If you have been following the technology news lately, you may be aware of the pace at which companies like IBM are quickly announcing innovations in Machine Learning. For example, their new services on the Watson platform that incorporates predictive analytics, data mining, and pattern recognition are by themselves new paradigms in the business world. Machine Learning, unlike artificial intelligence, is more about the ability of machines to learn when exposed to more data.

Examples of machine learning in use

In very simple terms, what machine learning does is detect patterns and predict outcomes by using different mechanisms. These mechanisms are based on mathematical models and statistics. For example, the way search technology works. It extracts information, gathers them together, and classifies before displaying it to the end user. Behind all machine learning, there are algorithms that help the machine process and fetch information. In doing this, they could look for patterns, for example, the way Amazon predicts user preferences. Machines are trained to recognize patterns and cluster information. That is why it is also referred to as cognitive automation, it is trained to recognize traits in data.

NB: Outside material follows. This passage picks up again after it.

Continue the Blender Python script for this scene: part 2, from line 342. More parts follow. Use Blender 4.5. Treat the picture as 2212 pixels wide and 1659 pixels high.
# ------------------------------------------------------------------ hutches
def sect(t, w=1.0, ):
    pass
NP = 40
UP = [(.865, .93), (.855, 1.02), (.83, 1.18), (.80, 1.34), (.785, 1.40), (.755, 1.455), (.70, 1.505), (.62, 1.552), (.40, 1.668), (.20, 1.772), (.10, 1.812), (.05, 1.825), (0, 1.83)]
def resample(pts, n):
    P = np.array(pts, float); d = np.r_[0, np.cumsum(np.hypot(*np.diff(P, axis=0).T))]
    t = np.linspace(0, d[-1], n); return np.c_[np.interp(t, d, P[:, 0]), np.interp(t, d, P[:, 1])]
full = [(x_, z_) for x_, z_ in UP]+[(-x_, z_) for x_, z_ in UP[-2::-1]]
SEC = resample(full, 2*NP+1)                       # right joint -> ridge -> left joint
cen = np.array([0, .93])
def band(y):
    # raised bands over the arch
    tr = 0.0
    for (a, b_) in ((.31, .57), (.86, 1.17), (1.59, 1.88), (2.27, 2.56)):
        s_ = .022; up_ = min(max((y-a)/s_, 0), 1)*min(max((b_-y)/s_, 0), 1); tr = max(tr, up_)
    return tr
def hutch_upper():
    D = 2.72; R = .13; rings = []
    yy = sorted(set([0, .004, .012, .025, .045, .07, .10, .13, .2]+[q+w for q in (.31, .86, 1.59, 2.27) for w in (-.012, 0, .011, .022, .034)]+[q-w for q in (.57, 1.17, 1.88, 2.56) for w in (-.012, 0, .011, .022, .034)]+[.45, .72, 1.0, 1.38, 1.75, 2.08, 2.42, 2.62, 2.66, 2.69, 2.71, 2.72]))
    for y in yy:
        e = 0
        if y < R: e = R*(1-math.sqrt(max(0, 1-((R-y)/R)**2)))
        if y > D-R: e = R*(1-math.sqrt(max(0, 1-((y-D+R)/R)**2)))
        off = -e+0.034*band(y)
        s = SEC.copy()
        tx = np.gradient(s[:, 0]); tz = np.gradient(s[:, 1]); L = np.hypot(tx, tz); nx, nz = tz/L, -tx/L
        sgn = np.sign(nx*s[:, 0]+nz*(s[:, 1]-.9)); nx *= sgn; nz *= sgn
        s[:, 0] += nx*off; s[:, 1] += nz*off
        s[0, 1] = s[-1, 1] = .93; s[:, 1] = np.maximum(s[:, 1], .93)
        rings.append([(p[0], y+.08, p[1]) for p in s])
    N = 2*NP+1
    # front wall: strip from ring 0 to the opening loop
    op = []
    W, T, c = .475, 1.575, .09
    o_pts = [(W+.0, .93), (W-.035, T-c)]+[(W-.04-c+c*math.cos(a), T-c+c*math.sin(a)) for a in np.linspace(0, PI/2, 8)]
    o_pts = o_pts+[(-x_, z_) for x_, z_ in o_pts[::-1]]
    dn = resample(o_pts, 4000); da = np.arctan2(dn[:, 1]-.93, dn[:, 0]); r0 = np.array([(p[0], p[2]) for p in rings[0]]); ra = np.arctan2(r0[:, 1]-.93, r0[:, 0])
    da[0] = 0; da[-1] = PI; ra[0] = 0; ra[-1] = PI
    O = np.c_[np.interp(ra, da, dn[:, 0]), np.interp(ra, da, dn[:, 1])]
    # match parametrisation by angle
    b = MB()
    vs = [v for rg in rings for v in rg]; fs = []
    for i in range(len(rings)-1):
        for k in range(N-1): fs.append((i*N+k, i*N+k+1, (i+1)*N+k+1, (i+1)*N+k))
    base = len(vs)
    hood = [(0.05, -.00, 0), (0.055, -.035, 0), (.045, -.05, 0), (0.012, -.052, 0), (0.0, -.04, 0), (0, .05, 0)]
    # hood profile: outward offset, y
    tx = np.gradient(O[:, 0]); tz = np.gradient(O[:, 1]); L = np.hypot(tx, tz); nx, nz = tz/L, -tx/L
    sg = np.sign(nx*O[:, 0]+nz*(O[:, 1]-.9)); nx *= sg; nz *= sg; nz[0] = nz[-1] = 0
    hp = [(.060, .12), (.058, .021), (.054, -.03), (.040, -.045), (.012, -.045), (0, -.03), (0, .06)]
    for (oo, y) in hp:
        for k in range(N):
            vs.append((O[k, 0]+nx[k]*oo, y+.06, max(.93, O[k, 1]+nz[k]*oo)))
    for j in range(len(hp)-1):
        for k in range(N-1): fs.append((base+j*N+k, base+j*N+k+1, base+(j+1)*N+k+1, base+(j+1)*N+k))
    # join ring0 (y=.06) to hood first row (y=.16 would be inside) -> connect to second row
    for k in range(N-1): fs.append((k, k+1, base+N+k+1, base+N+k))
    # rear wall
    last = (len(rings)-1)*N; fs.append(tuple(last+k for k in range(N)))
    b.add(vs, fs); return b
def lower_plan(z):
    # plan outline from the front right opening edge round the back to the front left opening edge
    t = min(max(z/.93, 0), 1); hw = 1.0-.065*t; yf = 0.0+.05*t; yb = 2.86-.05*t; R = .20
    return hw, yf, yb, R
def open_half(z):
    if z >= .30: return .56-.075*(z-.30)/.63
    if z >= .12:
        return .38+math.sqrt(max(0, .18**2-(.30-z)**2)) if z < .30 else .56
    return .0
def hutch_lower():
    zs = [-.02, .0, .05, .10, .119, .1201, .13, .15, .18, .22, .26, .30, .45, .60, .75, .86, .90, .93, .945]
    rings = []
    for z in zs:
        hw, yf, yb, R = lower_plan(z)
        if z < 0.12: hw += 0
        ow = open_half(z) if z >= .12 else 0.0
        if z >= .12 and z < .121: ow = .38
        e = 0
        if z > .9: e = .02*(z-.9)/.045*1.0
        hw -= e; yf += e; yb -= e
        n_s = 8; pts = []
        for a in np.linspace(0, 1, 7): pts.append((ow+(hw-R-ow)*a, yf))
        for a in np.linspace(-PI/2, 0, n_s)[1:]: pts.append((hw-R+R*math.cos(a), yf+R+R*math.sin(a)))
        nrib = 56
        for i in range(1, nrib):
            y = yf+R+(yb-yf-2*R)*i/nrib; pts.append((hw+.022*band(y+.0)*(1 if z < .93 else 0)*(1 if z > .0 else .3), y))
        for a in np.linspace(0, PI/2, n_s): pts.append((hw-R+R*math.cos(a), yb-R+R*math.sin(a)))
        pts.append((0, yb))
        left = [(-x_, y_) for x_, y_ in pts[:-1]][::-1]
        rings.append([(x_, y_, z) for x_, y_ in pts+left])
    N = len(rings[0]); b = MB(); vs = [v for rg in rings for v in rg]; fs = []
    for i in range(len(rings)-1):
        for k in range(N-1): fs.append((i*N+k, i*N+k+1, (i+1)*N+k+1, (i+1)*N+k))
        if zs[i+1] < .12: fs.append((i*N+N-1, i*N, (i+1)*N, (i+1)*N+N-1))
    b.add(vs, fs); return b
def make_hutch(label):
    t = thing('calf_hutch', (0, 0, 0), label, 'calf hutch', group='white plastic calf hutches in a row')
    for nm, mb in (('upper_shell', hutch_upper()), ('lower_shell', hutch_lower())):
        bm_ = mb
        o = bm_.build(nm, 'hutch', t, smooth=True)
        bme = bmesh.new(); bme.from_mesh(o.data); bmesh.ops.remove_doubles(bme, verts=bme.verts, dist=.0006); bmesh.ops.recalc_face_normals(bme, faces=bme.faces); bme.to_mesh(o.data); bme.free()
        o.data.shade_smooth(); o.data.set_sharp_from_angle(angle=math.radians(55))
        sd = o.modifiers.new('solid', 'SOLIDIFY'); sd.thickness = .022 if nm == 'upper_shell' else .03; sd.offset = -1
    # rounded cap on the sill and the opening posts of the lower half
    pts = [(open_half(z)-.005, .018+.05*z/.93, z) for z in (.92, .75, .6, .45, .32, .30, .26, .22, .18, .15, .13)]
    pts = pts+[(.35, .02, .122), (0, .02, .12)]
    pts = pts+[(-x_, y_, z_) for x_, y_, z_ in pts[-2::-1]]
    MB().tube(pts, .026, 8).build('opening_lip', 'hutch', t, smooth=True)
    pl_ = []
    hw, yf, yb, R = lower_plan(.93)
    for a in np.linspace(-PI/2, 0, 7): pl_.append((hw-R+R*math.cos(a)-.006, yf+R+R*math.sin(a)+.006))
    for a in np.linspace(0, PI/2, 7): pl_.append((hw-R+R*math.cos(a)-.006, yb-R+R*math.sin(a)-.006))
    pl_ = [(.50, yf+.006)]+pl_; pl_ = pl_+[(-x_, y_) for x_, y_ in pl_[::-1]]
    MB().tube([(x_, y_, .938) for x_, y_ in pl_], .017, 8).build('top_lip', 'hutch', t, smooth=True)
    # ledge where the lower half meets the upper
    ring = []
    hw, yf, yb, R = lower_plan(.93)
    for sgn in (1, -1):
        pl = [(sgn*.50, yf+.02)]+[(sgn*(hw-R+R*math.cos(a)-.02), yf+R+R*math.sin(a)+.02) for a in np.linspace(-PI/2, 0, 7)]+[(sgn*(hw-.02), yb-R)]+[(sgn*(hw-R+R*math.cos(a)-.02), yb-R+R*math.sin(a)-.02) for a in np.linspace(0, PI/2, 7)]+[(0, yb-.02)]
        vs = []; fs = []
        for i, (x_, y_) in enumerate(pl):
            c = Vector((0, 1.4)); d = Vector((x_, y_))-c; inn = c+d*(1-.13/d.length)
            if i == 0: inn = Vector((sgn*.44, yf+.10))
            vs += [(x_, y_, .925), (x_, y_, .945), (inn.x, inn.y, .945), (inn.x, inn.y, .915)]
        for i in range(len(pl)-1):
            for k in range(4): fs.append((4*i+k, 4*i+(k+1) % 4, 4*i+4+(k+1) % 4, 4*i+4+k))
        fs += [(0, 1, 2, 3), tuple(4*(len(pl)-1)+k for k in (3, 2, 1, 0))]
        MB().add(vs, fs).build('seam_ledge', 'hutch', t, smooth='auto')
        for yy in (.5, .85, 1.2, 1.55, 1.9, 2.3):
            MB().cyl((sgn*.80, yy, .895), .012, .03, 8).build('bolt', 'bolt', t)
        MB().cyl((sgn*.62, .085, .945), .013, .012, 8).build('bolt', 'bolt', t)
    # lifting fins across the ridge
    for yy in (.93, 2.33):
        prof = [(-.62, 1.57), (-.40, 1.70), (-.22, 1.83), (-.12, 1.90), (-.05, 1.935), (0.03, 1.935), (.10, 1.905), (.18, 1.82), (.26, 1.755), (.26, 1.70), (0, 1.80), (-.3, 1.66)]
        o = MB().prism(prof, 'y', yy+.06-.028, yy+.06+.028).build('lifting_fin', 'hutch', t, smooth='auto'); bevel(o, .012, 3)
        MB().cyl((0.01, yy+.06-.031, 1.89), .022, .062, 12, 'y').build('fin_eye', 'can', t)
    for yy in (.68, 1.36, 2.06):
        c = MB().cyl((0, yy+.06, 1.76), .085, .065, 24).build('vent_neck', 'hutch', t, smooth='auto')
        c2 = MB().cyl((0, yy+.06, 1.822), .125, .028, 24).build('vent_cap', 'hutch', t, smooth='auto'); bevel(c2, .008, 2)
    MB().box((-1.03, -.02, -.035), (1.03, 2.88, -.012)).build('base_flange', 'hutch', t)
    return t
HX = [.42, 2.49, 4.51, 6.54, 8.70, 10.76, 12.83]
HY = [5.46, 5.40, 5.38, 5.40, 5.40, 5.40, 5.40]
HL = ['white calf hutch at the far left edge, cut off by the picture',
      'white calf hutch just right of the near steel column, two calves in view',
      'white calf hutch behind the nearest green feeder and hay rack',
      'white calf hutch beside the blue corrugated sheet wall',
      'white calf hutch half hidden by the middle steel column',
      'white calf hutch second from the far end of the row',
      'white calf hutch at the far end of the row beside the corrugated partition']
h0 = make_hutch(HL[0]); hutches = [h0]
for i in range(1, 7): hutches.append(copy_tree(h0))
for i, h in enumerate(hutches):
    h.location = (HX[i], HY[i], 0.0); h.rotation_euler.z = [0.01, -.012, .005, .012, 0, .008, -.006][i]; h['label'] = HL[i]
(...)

Supervised and unsupervised learning mechanisms

In one stream of machine programming, the machines are given instructions on what actions to take and the sequence of those actions. They may also be told about expected outcomes and the machine is expected to derive the function that would achieve the result. In such instances, where the input, as well as the output, is provided to the machine, the programming world refers to it as supervised learning. The machines are actively supervised to train them on inputs and then validate the output before being put to execution. Since it is very difficult for users to predict or reasonably guess all outcomes for complex systems, machine learning emerged as an alternative that would let IT systems respond rapidly to changes. All of this, of course, is largely dependent on the machine being provided an initial set of sample data that is best suited for the purpose, determining the appropriate learning algorithms and then verifying the output. Only when the output is verified, can the machine be said to have learned the process and allowed to analyze data sets. This sort of machine learning is commonly used on structured data to solve classification and regression problems.

On the other hand, machine learning is said to be unsupervised when though there is a set of input data, there is no outcome provided to the machine. In such instances, the machine is expected to learn by looking at the data. What it does is looks at data sets and studies their structure and distribution and then identify inherent groupings. For example, it can, by studying data sets, look for common phrases. This sort of analysis usually happens on unstructured data.

Cognitive automation

Though mostly used in the context of IBM’s Watson system, cognitive automation systems are increasingly being deployed across businesses in multiple forms. Such systems essentially use the machine learning algorithms to be able to acquire knowledge from data sets they are provided with. As they keep looking for patterns in the information and process the data, machines are increasingly able to anticipate probable new problems and derive appropriate models based on what they have learned. They are then deployed in many applications that include artificial intelligence (AI) applications, neural networks, robotics, and virtual reality systems.

Cognitive computing is increasingly being recognized as the next stage in the evolution of computing capabilities. It is all about making computing systems more user-friendly and that can interact with the end user based on understanding from signals, what a user wants to do and contextualize the output to deliver personalized outcomes. Be it your car, or your refrigerator at home, applications like Siri, that understand context is becoming the norm of the day.